Je me balance aussi de l'aspect vieilli de ce type de comédie romantique pour des raisons similaires. Comme un soufflé, la recette fonctionne ou pas, et dans ce cas-ci, si on se laisse prendre par le premier degré et des clins d'oeil innombrables à l'univers du cinéma hollywoodien, à la facilité dans laquelle se prélassent beaucoup de parasites dépourvus de talent suçant les mamelles du système des grands studios sans y contribuer artistiquement, on se surprend à rire aux éclat.

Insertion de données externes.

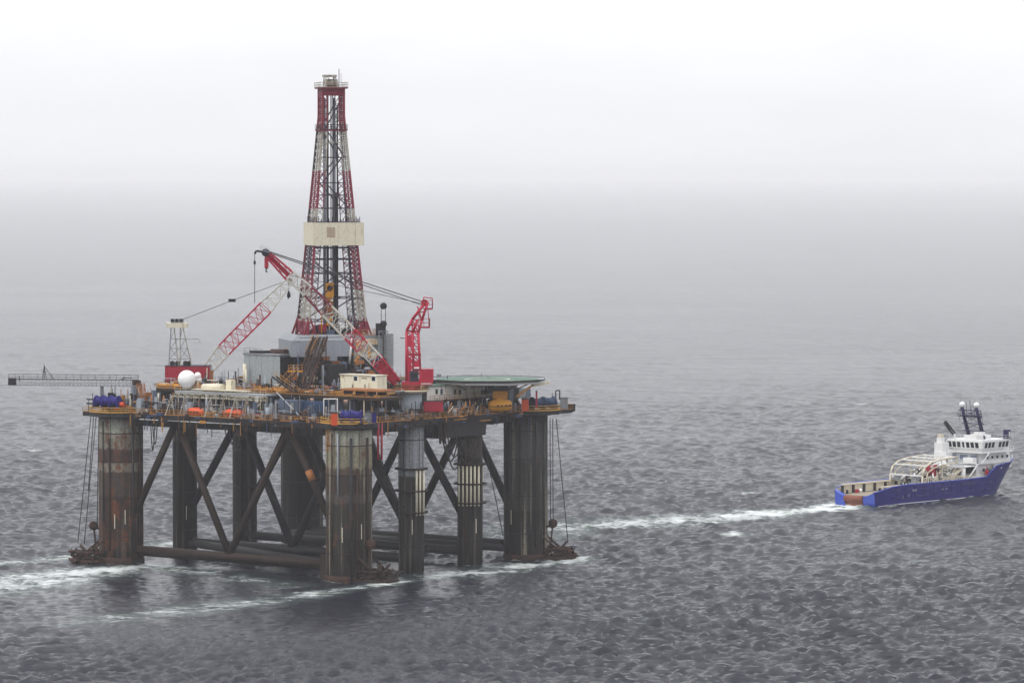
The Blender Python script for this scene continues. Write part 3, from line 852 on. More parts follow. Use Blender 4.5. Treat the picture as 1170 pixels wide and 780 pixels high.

Les longues envolées oratoires prodigieusement comiques de Holden qui ponctuent la genèse du film dans le film sont à savourer encore et encore. Une Hepburn qui laisse poindre pour la première fois un côté foncièrement déluré et beaucoup moins vertueux et ingénu que le personnage de candeur incarnée qui collait à l'actrice depuis Vacances romaines - au point qu'on avait peine à l'imaginer disposant des hommes avec "des billets de 50$ pour la salle d'eau" dans Diamants sur canapé. Autant de raisons pour tomber sous le charme de l'œuvre. L'humour a juste ce qu'il faut de subtilité pour titiller l'esprit sans contorsions. On rit facilement -TRÈS facilement - mais sans vulgarité. Il en faut de l'esprit pour arriver à faire accepter l'alcoolisme de l'écrivain sans sourciller ni rire grassement. C'est que l'humour qui baigne tout le film n'insulte jamais notre intelligence, contrairement aux tendances si omniprésentes des 'romcoms' contemporaines plus rompues à l'humour scatologique.
Je m'en voudrais de ne pas mentionner l'humour caustique et l'autodérision des interventions de Tony Curtis, qui a un rôle mineur, et qui justement, tourne le fer dans la plaie des innombrables acteurs débutants et talentueux qui se voient souvent forcés de s'effacer pour ne pas voler la vedette aux protagonistes principaux. Son imitation du jeune acteur issu de l'école de la sacro-sainte "méthode" - un Marlon Brando de caricature en scooter et aux clichés beatniks - est inénarrable.
Donc, toute note inférieure à 6 n'a rien compris au film ou relève d'un sens de l'humour déficient.
Pour ma part, j'ai décidé d'y aller jusqu'à 8/10 pour un très long moment de pure hilarité grâce au talent fou des protagonistes et au caractère totalement loufoque de l'entreprise. À voir!